Ever since I took my first marketing workshop in 1997 I found an affinity for marketing you can measure.

Not all marketers share my obsession with tracking marketing results and they quote the trite marketing citation, “I know that 50% of my marketing budget is wasted.  I just don’t know which half.”  Well, we know which half…

We know which half because we track and monitor marketing activites and compare the data against our activities.

It’s never been easier to use your email marketing statistics to monitor and compare your results.

Here’s the 5 Email Marketing Statistics I would suggest you get to know.

1.  Your List Size

Many email marketers fail to keep an eye on their list size week to week and month to month.  I simply pick an interval (like weekly) and count the total mailable email addresses on your list.  Then watch for trends.  If your list is shrinking in size, that’s a problem.  You may be losing more people to email bounces and unsubscribes than you are signing up.  If this trend continues you’ll have a smaller and smaller return on your email marketing investment.

2.  Your Email Open Rates

Email open rates are almost always provided by your email software.  Normally this number is the number of emails opened divided by the number of emails delivered (after bounces).  (Now I KNOW there are some of you out there who know that email open rates are not a precise number but rather are more of an educated guess.  It’s just the way it is.)  Keep an eye on patterns.  Does your open rate vary all over the map? Is it closer to 5% or closer to 45%?  This is a great number to try to improve through split testing.
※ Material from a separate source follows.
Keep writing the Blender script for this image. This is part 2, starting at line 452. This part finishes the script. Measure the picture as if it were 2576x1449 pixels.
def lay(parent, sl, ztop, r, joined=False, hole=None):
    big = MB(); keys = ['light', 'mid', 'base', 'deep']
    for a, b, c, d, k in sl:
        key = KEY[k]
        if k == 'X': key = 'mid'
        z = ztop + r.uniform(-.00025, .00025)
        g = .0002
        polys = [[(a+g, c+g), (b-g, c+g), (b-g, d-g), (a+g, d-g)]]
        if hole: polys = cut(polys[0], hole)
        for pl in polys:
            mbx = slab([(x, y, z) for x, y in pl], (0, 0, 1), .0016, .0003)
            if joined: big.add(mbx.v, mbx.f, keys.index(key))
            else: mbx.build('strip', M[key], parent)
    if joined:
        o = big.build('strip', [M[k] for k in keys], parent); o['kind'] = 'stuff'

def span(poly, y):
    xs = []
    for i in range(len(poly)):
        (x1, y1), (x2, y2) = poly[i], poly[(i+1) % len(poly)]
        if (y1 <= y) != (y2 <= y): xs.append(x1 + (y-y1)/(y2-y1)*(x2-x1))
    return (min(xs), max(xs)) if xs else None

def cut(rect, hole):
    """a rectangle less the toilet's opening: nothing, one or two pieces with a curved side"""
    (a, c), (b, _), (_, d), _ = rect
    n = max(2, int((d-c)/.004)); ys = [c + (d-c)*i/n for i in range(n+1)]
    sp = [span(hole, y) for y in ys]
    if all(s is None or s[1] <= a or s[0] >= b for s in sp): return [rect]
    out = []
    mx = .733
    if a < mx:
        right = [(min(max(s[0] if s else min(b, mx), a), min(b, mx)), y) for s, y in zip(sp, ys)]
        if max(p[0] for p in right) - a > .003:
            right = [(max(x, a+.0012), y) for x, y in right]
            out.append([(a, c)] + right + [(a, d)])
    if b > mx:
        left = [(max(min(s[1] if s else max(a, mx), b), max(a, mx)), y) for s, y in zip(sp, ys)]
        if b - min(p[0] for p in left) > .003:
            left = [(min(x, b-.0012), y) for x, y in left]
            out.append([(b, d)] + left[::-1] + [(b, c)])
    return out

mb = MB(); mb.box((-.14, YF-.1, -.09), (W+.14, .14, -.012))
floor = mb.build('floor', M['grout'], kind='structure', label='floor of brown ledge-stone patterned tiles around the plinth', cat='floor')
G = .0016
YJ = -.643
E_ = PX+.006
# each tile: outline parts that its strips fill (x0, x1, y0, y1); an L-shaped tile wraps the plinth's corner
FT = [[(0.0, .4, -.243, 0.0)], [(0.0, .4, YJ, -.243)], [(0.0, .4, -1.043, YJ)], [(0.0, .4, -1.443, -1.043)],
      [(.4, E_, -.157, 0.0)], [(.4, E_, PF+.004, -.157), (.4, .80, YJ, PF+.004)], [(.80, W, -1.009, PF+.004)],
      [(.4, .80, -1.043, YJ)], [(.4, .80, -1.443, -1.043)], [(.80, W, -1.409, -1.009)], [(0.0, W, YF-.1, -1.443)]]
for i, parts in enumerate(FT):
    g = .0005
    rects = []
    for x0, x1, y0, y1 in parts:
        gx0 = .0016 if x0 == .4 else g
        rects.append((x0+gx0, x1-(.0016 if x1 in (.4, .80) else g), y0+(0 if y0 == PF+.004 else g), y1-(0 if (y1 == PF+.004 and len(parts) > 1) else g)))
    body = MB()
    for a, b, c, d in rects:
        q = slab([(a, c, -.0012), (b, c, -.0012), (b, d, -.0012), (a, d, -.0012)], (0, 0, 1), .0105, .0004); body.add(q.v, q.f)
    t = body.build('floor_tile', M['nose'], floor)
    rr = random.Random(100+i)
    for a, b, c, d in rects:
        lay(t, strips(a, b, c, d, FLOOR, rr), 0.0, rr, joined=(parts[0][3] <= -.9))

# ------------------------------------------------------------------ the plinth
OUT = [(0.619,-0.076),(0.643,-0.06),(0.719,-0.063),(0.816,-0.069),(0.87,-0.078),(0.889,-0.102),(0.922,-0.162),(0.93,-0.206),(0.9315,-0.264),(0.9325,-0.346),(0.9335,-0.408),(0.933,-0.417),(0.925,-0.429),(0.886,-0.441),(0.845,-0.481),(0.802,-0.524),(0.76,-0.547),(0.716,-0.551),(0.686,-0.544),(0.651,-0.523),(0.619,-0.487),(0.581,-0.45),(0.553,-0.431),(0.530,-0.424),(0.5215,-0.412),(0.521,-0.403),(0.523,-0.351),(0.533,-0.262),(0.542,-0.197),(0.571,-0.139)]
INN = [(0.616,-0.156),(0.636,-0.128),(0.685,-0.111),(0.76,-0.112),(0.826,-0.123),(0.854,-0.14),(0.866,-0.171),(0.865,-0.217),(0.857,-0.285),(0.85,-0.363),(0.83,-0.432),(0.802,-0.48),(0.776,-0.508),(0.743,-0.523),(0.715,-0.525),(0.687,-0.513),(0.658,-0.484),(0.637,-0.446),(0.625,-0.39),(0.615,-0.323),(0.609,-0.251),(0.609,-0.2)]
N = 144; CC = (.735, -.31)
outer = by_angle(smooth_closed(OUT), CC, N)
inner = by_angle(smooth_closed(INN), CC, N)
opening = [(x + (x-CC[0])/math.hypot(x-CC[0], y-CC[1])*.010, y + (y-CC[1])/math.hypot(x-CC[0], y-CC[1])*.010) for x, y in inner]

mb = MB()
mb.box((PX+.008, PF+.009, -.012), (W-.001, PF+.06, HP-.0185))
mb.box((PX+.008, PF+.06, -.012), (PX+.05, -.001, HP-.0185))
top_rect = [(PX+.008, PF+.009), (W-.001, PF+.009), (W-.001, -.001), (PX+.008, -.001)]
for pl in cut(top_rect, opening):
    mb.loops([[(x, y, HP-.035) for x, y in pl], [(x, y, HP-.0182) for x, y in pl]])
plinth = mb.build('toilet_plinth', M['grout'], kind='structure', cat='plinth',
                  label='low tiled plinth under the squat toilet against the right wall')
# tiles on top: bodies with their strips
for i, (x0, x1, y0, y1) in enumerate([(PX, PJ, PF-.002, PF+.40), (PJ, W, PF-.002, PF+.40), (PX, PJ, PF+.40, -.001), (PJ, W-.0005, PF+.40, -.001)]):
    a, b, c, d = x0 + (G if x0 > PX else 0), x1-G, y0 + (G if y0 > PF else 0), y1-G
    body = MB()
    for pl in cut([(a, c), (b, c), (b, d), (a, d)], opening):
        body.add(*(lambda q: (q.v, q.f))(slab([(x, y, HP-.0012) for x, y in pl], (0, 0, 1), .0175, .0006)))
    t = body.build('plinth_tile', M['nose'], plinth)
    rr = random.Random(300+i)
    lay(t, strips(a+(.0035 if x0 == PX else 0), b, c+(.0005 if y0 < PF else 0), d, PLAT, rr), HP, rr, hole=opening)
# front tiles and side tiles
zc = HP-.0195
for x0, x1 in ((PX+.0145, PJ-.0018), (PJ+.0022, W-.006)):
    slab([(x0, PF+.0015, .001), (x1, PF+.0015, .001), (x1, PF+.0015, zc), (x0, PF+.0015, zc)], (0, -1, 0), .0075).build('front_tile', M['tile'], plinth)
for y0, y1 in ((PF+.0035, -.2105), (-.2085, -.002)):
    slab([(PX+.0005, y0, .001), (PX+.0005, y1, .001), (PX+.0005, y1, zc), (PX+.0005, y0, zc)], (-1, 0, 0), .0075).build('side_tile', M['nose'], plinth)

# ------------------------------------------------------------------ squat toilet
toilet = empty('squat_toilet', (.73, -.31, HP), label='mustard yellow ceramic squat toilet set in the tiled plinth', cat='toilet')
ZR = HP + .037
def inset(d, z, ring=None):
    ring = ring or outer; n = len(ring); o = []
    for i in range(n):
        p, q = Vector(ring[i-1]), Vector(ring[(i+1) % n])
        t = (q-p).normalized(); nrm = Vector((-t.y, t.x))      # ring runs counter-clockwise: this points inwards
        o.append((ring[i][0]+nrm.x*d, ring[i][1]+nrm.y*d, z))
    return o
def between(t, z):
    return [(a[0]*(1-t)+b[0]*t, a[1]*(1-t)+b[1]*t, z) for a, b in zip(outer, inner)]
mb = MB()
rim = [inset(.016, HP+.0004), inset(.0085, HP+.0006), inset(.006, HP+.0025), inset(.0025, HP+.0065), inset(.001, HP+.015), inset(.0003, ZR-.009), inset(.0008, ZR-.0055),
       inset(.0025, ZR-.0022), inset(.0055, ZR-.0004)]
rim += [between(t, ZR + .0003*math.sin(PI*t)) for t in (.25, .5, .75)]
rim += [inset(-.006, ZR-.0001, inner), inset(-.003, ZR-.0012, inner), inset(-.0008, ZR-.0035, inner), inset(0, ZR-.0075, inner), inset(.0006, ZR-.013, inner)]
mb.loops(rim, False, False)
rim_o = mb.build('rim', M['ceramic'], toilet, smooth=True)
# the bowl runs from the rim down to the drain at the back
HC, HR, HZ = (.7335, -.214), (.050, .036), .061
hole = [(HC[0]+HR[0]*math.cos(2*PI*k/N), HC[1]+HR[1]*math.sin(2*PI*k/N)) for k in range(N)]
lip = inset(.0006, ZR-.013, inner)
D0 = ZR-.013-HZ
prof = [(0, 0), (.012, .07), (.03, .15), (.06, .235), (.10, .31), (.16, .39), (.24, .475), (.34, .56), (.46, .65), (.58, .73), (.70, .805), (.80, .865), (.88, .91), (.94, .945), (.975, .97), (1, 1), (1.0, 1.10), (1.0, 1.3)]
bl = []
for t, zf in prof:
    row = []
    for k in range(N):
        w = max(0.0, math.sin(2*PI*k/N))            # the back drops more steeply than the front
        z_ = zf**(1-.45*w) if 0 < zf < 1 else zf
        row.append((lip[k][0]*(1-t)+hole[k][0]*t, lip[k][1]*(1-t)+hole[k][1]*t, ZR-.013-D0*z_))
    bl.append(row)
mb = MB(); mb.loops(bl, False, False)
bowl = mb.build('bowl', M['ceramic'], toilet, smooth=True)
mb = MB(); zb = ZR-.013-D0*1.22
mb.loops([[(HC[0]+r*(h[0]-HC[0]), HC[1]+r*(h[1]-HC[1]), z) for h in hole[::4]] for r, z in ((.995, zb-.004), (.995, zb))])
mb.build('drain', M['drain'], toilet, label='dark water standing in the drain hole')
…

3.  Your Clickthrough Rates

I count clickthroughs as the number of clicks divided by the number of emails opened.  Again, do some analysis to see if the rate changes from email to email and why.  What happens if you have one call to action vs having 10 calls to action?  Which is better?  Are they 2% or 22%?  Why do you think that is?  (HINT:  clarity in your writing increases clickthrough rates)

4.  Your Unsubscribe Rates

What does your unsubscribe rate tell you?  After you’ve been mailing for awhile you’ll find your unsubscribe rates will settle at a certain baseline–let’s say .14% is typical for you.  If your unsubscribe rate suddenly jumps to .75% you’ve done something wrong!  Did you send an message not relevant to your audience?  Did you increase your sending frequency?  Did you simply say the wrong thing?

5.  Your Email Results (Advanced)

Let’s say you’re sending an email to your list to invite them to register for and attend an event?  Let’s say you’re sending three emails in your invite sequence.  First question.  How many people registered after the first email?  The second?  In total?

It’s important to keep an eye on how email registrations may differ from your Facebook or telephone or website driven registrations.

The mistake I see many marketers make is not connecting the email with the business result.  The second biggest mistake I see is marketers don’t really look at the numbers at all.  The third biggest mistake I see is marketers don’t look for trends.

And it’s rare to see a true marketing professional split testing all aspects of their email campaigns in order to TEST their way to the highest possible results.

The biggest difference I have seen is a 12X difference between the first test and the final email campaign released.  The difference meant the difference of… let’s just say it was a lot of money.